One of the best ways to keep up with developments and trends in the world of books is by tuning in to some really good podcasts for writers.
We recently wrote about using podcasts as a marketing tool for writers, but they are also a great education resource.
Podcasts are becoming a primary source of niche-specific information for more and more people and continue to surge in popularity across the globe.
By the end of 2022, 424 million people will be listening to podcasts, according to research from DemandSage, a data insight provider in Boston, Massachusetts.
How many of these listeners are writers is impossible to tell, but we do know there’s no shortage of shows about writing.
Do a quick search for the word on Spotify, the world’s second most popular podcast platform, and you’ll find 1000 different shows!
Most of them are for general audiences, like “How Writers Write,” while others are extremely specific, such as “The Sisters in Crime Writers’ Podcast” for women working in that genre.
Vetting podcasts can be a commitment with the average episode running longer than a half hour, so finding the best one for you is time taking to say the least.
To help, we’ve made the list below of our top five with a longer resource directory on the Valley of Writers website here.
DIY MFA
DIY MFA is more than a podcast, it’s a community. It all started in 2016 when host Gabriela Pereira wrote a book for Writers’ Digest under the same name, a do it yourself guide to a master of fine arts in creative writing.
Since then, she’s created classes, connection hubs, and other programming that helps around 21,000 participating writers learn how to build community, read with purpose, and write with focus.
This includes the podcast, where Pereira chats with well known authors about craft in a very approachable way.
Vox Vomitus
The Vox Vomitus podcast isn’t just insightful — it’s downright hilarious.
Hosts Jennifer Anne Gordon and Allison Martine welcome serious writers like Charlane Harris and SA Cosby, but they also aren’t afraid to have a little fun.

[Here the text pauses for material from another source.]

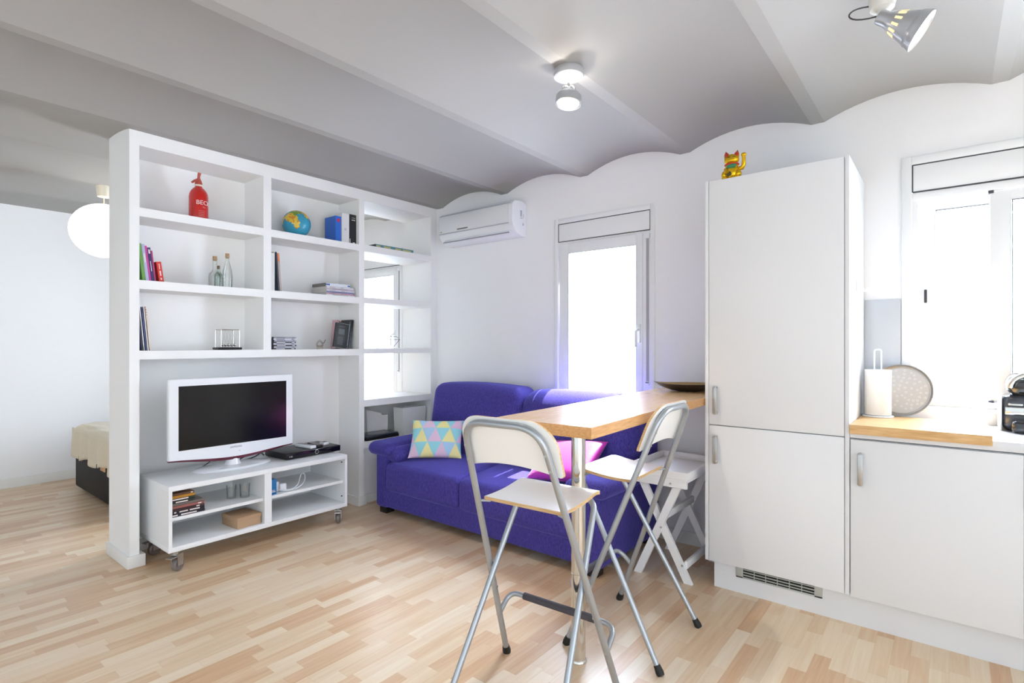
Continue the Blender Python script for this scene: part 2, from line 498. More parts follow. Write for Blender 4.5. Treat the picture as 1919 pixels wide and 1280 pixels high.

Listening, it’s easy to forget the show is a podcast; it feels more like eavesdropping on a conversation with friends.
The program is part of Authors on the Air, an international network that produces dozens of podcasts on writing.
Desideratum
Another Authors on the Air show, Desideratum focuses on desire, be it the desire we have to write or the desire that moves characters and narratives forward.
For a podcast that’s so tightly focused, host Theresa Bakken is able to cover a remarkable berth of ideas as she chats with authors about how the concept manifests in their most recently published books.
Bakken’s day job is as a professional audiobook narrator, a talent she brings to each episode, making the podcast not just informative, but also quite comfortable to hear.
Beyond the Zero
Beyond the Zero is tops if you’re into the indie scene — smaller literary presses, that is, not self publishing; although, there are plenty of podcasts on that too.
While other programs tend to host guest authors from largely the Big 5, this Australia based podcast welcomes writers from up and coming houses like Flexible Press, Rare Machines, and Whiskey Tit.
By hosting a wide diversity of authors, Beyond the Zero episodes tend to focus more on literary than commercial writing.
Across the Pond
Taking its title from the popular nickname for the distance between the United States and the United Kingdom, Across the Pond looks at how books are received in one country versus the other.
With the fading line between American and British publishers and book sales, it can be helpful for writers to know how the two audiences can read the same book, yet receive entirely different messages.
What makes your title a best-seller here but a flop over there? That’s what cohosts Lori Feathers, an American bookseller, and Sam Jordison, a British publisher, discuss.